As good as the pork is, however, the meat standout is Chef Pavlos’s Provenance burger. Made with a hand-cut proprietary blend of four premium beefs, the patty is hefty and full of flavor. And when topped with caramelized onions, chard, gruyere, and tomato jam (with an optional fried cage-free egg, to which we happily obliged), it’s one of the best burgers in town, without a doubt.

And then, dessert. What could go wrong with an apple pie baked in cast-iron, with salted caramel and Calvados ice cream?
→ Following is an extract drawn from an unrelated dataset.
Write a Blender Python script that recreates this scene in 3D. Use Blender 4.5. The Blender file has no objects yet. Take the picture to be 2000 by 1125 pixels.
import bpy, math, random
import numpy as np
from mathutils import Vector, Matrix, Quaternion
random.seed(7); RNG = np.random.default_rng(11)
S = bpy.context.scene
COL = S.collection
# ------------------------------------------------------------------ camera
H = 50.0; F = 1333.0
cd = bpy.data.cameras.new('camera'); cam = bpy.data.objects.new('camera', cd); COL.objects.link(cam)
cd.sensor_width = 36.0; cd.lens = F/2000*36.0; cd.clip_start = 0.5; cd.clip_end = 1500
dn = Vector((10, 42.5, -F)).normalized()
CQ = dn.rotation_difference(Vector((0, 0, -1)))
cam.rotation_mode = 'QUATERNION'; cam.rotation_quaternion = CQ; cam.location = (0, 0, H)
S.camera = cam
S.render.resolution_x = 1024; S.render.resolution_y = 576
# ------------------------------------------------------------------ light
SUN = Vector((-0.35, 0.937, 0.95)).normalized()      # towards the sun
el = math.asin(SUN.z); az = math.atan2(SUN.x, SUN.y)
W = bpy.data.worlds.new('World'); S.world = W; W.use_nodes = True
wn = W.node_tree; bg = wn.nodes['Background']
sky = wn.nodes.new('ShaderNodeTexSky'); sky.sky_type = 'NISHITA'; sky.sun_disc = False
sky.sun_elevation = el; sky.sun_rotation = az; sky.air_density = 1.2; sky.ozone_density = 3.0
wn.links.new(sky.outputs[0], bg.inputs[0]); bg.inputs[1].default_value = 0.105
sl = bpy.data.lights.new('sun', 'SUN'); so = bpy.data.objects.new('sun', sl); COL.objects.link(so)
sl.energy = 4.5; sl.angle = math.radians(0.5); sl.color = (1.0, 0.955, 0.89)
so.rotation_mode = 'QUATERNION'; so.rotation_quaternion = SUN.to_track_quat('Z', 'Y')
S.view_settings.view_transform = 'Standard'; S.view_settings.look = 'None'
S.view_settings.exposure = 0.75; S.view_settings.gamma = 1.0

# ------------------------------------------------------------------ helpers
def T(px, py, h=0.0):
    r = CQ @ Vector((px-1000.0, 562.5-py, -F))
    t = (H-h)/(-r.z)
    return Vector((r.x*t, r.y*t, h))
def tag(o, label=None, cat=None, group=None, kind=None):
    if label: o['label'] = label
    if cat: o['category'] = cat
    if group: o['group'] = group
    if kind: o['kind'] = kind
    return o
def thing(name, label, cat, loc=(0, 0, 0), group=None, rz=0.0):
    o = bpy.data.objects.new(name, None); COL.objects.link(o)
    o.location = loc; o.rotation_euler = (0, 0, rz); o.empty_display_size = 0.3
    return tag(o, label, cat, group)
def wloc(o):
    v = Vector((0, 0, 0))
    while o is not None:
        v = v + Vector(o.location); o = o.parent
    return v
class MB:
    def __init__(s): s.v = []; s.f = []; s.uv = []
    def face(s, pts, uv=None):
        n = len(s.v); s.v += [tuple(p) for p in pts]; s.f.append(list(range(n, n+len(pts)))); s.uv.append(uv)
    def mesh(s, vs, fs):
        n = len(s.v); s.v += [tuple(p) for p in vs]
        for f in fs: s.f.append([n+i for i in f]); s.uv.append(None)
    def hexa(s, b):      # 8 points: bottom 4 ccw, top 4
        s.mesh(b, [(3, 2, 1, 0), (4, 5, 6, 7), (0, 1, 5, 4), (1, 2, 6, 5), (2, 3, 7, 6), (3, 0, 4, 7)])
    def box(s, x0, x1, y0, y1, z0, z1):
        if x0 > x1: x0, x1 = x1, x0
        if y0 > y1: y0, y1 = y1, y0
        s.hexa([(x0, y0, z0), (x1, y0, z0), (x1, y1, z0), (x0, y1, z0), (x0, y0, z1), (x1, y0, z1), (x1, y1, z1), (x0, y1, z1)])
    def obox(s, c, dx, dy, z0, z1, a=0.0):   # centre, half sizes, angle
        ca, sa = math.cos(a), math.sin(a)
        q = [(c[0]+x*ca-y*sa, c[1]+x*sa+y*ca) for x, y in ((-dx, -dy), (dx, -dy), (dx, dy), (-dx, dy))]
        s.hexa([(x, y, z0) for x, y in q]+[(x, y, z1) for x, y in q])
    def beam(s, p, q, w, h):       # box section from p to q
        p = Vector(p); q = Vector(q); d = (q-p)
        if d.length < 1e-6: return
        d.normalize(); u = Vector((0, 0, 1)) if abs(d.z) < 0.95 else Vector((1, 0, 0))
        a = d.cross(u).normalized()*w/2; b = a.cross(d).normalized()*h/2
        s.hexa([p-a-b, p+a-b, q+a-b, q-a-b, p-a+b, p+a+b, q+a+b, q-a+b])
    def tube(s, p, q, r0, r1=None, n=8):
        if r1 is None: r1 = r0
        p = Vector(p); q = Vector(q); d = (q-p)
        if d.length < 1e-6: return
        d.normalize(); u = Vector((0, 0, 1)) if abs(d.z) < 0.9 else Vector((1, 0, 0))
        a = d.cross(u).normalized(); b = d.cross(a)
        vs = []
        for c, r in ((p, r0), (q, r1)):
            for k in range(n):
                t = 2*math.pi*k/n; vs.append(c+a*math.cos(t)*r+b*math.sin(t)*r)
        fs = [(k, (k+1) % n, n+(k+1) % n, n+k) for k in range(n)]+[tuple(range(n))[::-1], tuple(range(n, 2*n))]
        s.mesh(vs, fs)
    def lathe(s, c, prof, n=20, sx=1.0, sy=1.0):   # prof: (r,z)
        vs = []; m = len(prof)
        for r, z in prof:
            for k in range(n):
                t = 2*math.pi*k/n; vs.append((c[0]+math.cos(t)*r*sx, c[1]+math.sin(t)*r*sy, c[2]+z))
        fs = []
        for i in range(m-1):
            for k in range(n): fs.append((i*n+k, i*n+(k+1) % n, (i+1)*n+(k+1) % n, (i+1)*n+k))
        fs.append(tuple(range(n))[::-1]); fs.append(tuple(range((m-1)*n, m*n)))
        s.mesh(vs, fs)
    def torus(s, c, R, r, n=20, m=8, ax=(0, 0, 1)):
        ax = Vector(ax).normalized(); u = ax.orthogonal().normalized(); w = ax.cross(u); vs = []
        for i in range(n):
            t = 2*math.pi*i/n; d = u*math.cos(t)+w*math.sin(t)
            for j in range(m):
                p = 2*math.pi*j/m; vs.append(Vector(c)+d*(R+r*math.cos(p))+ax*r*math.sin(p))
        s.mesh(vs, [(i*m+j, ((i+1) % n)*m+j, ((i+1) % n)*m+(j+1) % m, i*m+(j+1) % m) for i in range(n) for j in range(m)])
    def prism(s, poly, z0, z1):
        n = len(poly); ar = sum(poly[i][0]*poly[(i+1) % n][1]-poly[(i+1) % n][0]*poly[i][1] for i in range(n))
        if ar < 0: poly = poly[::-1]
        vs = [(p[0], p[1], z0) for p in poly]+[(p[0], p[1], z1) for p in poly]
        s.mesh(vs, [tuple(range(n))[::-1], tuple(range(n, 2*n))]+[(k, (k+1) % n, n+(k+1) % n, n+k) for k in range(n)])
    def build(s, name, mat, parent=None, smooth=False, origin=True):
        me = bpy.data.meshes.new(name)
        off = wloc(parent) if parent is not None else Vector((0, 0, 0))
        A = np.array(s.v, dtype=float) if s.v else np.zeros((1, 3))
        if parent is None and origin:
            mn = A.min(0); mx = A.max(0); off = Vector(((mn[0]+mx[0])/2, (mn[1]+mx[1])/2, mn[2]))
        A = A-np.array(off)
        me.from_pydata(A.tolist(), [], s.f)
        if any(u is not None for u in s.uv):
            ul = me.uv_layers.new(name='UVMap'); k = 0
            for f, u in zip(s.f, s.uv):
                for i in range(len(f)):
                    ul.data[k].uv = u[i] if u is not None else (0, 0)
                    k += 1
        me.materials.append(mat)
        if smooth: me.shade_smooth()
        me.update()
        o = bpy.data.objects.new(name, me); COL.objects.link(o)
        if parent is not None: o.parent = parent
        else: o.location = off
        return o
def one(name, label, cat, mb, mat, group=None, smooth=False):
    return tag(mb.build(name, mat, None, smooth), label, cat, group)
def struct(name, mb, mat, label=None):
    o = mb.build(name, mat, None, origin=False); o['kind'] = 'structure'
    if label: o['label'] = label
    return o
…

Not much, it turns out, the duo of apple flavors complementing one another in both taste nuances and temperature. Smooth and chocolatey was the theme with the s’more in a jar, layered with dark chocolate budino, butterscotch budino, brownie bites, graham cracker crumbs, chocolate sauce, and topped with a roasted house-made marshmallow. Not so much a throwback to camping days as it is a twist on a classic, the sophistication was welcome – just as a garden and fine dining is in a Newport Beach shopping center.

Freshening Up
Drink  ::  Don’t expect to find any watered-down well drinks at Provenance. Sidling up to the bar here means sophisticated takes on classics like the Bloody Mary, with housemade mix, chipotle, vodka, and a good portion of the restaurant’s garden. There are even a host of enticing house-crafted sodas. Our pick? The three-berry blossom fizz muddled with mint and lemon balm.
Eat  ::  If a leisurely weekend brunch is more your speed, Provenance’s Sunday Farm Breakfast is where you’ll want to be. Start with cinnamon ricotta donuts with housemade jams before moving on to short rib corned beef hash with sunny-side-up eggs, butternut squash succotash, cabbage, wasabi cream, and rosemary.
Grow  ::  It doesn’t get much fresher than produce right from Chef Pavlos’s on-site garden. From tomatoes to beets and lettuces, and the fruit and herbs that get muddled into drinks made only steps away, almost every dish incorporates some of the season’s bounty.